**Exercise directions:** Every entry that follows should be reproduced exactly.

**Listing:**
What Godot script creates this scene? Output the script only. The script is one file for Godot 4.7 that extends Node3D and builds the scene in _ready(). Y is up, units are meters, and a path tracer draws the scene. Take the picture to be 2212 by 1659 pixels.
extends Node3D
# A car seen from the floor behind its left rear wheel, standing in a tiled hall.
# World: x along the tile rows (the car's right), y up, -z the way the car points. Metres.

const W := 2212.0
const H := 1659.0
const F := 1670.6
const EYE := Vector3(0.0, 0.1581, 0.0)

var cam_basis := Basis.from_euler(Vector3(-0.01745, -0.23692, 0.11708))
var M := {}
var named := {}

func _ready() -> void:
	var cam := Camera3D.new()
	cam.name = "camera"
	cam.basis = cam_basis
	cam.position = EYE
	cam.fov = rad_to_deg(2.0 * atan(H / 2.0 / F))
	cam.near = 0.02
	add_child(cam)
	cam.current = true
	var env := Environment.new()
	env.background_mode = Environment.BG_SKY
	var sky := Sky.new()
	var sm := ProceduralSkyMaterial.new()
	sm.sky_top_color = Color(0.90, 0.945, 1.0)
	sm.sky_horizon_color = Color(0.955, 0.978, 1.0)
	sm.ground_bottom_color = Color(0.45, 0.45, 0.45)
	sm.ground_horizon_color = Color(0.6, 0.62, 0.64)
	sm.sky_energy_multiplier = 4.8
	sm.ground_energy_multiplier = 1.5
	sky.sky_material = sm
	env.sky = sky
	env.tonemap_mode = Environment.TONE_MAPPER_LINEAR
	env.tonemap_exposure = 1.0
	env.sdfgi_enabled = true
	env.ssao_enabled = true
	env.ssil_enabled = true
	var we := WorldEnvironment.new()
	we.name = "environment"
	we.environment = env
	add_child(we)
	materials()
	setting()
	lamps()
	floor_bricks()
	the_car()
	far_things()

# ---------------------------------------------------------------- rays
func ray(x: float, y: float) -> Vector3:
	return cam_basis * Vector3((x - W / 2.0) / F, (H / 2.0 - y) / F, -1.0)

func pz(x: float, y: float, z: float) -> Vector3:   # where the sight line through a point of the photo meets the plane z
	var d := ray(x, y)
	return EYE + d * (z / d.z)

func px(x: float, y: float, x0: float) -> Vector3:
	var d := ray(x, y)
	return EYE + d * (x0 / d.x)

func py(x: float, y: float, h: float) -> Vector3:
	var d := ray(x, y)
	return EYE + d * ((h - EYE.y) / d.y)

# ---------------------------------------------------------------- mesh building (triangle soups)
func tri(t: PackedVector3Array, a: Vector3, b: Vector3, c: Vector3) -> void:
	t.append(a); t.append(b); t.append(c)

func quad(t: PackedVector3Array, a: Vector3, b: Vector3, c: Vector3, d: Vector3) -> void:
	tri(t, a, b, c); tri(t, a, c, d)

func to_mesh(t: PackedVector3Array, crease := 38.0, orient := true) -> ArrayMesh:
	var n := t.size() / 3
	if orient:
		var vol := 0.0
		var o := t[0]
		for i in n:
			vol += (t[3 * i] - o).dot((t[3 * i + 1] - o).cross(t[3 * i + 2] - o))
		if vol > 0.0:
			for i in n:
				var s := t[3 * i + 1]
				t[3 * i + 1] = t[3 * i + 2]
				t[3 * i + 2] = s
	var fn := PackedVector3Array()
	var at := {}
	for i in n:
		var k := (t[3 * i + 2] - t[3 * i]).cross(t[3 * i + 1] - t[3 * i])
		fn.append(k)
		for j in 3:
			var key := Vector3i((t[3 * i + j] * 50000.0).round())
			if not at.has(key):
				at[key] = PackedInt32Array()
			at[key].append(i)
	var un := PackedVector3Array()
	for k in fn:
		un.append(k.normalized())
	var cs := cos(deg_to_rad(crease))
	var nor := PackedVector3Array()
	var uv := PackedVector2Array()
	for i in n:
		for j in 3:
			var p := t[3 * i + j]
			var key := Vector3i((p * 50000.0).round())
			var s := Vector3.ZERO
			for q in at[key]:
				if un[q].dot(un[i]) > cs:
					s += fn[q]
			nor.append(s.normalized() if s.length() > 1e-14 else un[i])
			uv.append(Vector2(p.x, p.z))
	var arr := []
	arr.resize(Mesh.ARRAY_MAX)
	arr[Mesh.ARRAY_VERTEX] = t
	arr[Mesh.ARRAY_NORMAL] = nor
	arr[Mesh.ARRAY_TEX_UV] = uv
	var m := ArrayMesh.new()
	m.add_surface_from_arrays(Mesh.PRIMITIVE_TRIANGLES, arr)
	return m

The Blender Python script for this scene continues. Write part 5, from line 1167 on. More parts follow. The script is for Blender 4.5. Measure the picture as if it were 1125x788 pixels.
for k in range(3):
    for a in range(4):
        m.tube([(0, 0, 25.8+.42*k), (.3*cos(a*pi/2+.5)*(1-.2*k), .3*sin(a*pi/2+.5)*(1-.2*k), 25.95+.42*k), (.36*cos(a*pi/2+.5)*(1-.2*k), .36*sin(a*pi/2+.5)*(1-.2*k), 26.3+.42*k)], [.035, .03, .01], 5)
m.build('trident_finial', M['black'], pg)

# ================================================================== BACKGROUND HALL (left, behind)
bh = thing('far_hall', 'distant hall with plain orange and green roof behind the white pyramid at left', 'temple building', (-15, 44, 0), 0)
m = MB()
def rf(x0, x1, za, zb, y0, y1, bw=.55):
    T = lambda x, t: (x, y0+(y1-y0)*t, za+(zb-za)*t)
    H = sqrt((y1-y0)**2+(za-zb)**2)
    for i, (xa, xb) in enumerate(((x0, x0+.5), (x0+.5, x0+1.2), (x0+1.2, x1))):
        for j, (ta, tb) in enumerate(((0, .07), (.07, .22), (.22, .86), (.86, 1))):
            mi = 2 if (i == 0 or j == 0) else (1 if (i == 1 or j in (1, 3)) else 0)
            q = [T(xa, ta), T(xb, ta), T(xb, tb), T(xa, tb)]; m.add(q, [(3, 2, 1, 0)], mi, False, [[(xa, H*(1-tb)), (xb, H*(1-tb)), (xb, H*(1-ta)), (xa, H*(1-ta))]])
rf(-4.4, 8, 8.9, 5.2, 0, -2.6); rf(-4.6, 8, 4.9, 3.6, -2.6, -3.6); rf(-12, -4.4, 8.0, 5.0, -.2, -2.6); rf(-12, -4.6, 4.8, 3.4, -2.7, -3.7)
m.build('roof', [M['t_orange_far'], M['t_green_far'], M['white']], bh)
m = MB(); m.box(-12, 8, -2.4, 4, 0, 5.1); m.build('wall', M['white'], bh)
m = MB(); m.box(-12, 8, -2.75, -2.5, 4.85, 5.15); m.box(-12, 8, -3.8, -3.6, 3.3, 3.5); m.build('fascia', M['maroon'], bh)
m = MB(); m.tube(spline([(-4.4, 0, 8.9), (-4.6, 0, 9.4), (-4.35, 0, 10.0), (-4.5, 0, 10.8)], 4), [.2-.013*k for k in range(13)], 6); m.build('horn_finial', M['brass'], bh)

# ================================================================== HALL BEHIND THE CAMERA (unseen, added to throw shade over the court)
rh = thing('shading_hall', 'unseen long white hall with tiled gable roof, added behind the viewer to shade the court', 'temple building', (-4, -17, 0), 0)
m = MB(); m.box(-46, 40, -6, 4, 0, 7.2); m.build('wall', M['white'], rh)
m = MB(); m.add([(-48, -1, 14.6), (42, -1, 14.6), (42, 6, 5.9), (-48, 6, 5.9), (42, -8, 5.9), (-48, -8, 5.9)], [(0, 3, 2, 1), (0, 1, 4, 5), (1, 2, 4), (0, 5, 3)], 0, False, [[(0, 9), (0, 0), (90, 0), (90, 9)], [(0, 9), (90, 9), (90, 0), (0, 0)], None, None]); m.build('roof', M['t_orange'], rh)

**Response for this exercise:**
What Godot script creates this scene? Output the script only. The script is one file for Godot 4.7 that extends Node3D and builds the scene in _ready(). Y is up, units are meters, and a path tracer draws the scene. Take the picture to be 2212 by 1659 pixels.
extends Node3D
# A car seen from the floor behind its left rear wheel, standing in a tiled hall.
# World: x along the tile rows (the car's right), y up, -z the way the car points. Metres.

const W := 2212.0
const H := 1659.0
const F := 1670.6
const EYE := Vector3(0.0, 0.1581, 0.0)

var cam_basis := Basis.from_euler(Vector3(-0.01745, -0.23692, 0.11708))
var M := {}
var named := {}

func _ready() -> void:
	var cam := Camera3D.new()
	cam.name = "camera"
	cam.basis = cam_basis
	cam.position = EYE
	cam.fov = rad_to_deg(2.0 * atan(H / 2.0 / F))
	cam.near = 0.02
	add_child(cam)
	cam.current = true
	var env := Environment.new()
	env.background_mode = Environment.BG_SKY
	var sky := Sky.new()
	var sm := ProceduralSkyMaterial.new()
	sm.sky_top_color = Color(0.90, 0.945, 1.0)
	sm.sky_horizon_color = Color(0.955, 0.978, 1.0)
	sm.ground_bottom_color = Color(0.45, 0.45, 0.45)
	sm.ground_horizon_color = Color(0.6, 0.62, 0.64)
	sm.sky_energy_multiplier = 4.8
	sm.ground_energy_multiplier = 1.5
	sky.sky_material = sm
	env.sky = sky
	env.tonemap_mode = Environment.TONE_MAPPER_LINEAR
	env.tonemap_exposure = 1.0
	env.sdfgi_enabled = true
	env.ssao_enabled = true
	env.ssil_enabled = true
	var we := WorldEnvironment.new()
	we.name = "environment"
	we.environment = env
	add_child(we)
	materials()
	setting()
	lamps()
	floor_bricks()
	the_car()
	far_things()

# ---------------------------------------------------------------- rays
func ray(x: float, y: float) -> Vector3:
	return cam_basis * Vector3((x - W / 2.0) / F, (H / 2.0 - y) / F, -1.0)

func pz(x: float, y: float, z: float) -> Vector3:   # where the sight line through a point of the photo meets the plane z
	var d := ray(x, y)
	return EYE + d * (z / d.z)

func px(x: float, y: float, x0: float) -> Vector3:
	var d := ray(x, y)
	return EYE + d * (x0 / d.x)

func py(x: float, y: float, h: float) -> Vector3:
	var d := ray(x, y)
	return EYE + d * ((h - EYE.y) / d.y)

# ---------------------------------------------------------------- mesh building (triangle soups)
func tri(t: PackedVector3Array, a: Vector3, b: Vector3, c: Vector3) -> void:
	t.append(a); t.append(b); t.append(c)

func quad(t: PackedVector3Array, a: Vector3, b: Vector3, c: Vector3, d: Vector3) -> void:
	tri(t, a, b, c); tri(t, a, c, d)

func to_mesh(t: PackedVector3Array, crease := 38.0, orient := true) -> ArrayMesh:
	var n := t.size() / 3
	if orient:
		var vol := 0.0
		var o := t[0]
		for i in n:
			vol += (t[3 * i] - o).dot((t[3 * i + 1] - o).cross(t[3 * i + 2] - o))
		if vol > 0.0:
			for i in n:
				var s := t[3 * i + 1]
				t[3 * i + 1] = t[3 * i + 2]
				t[3 * i + 2] = s
	var fn := PackedVector3Array()
	var at := {}
	for i in n:
		var k := (t[3 * i + 2] - t[3 * i]).cross(t[3 * i + 1] - t[3 * i])
		fn.append(k)
		for j in 3:
			var key := Vector3i((t[3 * i + j] * 50000.0).round())
			if not at.has(key):
				at[key] = PackedInt32Array()
			at[key].append(i)
	var un := PackedVector3Array()
	for k in fn:
		un.append(k.normalized())
	var cs := cos(deg_to_rad(crease))
	var nor := PackedVector3Array()
	var uv := PackedVector2Array()
	for i in n:
		for j in 3:
			var p := t[3 * i + j]
			var key := Vector3i((p * 50000.0).round())
			var s := Vector3.ZERO
			for q in at[key]:
				if un[q].dot(un[i]) > cs:
					s += fn[q]
			nor.append(s.normalized() if s.length() > 1e-14 else un[i])
			uv.append(Vector2(p.x, p.z))
	var arr := []
	arr.resize(Mesh.ARRAY_MAX)
	arr[Mesh.ARRAY_VERTEX] = t
	arr[Mesh.ARRAY_NORMAL] = nor
	arr[Mesh.ARRAY_TEX_UV] = uv
	var m := ArrayMesh.new()
	m.add_surface_from_arrays(Mesh.PRIMITIVE_TRIANGLES, arr)
	return m

The Blender Python script for this scene continues. Write part 5, from line 1167 on. More parts follow. The script is for Blender 4.5. Measure the picture as if it were 1125x788 pixels.
for k in range(3):
    for a in range(4):
        m.tube([(0, 0, 25.8+.42*k), (.3*cos(a*pi/2+.5)*(1-.2*k), .3*sin(a*pi/2+.5)*(1-.2*k), 25.95+.42*k), (.36*cos(a*pi/2+.5)*(1-.2*k), .36*sin(a*pi/2+.5)*(1-.2*k), 26.3+.42*k)], [.035, .03, .01], 5)
m.build('trident_finial', M['black'], pg)

# ================================================================== BACKGROUND HALL (left, behind)
bh = thing('far_hall', 'distant hall with plain orange and green roof behind the white pyramid at left', 'temple building', (-15, 44, 0), 0)
m = MB()
def rf(x0, x1, za, zb, y0, y1, bw=.55):
    T = lambda x, t: (x, y0+(y1-y0)*t, za+(zb-za)*t)
    H = sqrt((y1-y0)**2+(za-zb)**2)
    for i, (xa, xb) in enumerate(((x0, x0+.5), (x0+.5, x0+1.2), (x0+1.2, x1))):
        for j, (ta, tb) in enumerate(((0, .07), (.07, .22), (.22, .86), (.86, 1))):
            mi = 2 if (i == 0 or j == 0) else (1 if (i == 1 or j in (1, 3)) else 0)
            q = [T(xa, ta), T(xb, ta), T(xb, tb), T(xa, tb)]; m.add(q, [(3, 2, 1, 0)], mi, False, [[(xa, H*(1-tb)), (xb, H*(1-tb)), (xb, H*(1-ta)), (xa, H*(1-ta))]])
rf(-4.4, 8, 8.9, 5.2, 0, -2.6); rf(-4.6, 8, 4.9, 3.6, -2.6, -3.6); rf(-12, -4.4, 8.0, 5.0, -.2, -2.6); rf(-12, -4.6, 4.8, 3.4, -2.7, -3.7)
m.build('roof', [M['t_orange_far'], M['t_green_far'], M['white']], bh)
m = MB(); m.box(-12, 8, -2.4, 4, 0, 5.1); m.build('wall', M['white'], bh)
m = MB(); m.box(-12, 8, -2.75, -2.5, 4.85, 5.15); m.box(-12, 8, -3.8, -3.6, 3.3, 3.5); m.build('fascia', M['maroon'], bh)
m = MB(); m.tube(spline([(-4.4, 0, 8.9), (-4.6, 0, 9.4), (-4.35, 0, 10.0), (-4.5, 0, 10.8)], 4), [.2-.013*k for k in range(13)], 6); m.build('horn_finial', M['brass'], bh)

# ================================================================== HALL BEHIND THE CAMERA (unseen, added to throw shade over the court)
rh = thing('shading_hall', 'unseen long white hall with tiled gable roof, added behind the viewer to shade the court', 'temple building', (-4, -17, 0), 0)
m = MB(); m.box(-46, 40, -6, 4, 0, 7.2); m.build('wall', M['white'], rh)
m = MB(); m.add([(-48, -1, 14.6), (42, -1, 14.6), (42, 6, 5.9), (-48, 6, 5.9), (42, -8, 5.9), (-48, -8, 5.9)], [(0, 3, 2, 1), (0, 1, 4, 5), (1, 2, 4), (0, 5, 3)], 0, False, [[(0, 9), (0, 0), (90, 0), (90, 9)], [(0, 9), (90, 9), (90, 0), (0, 0)], None, None]); m.build('roof', M['t_orange'], rh)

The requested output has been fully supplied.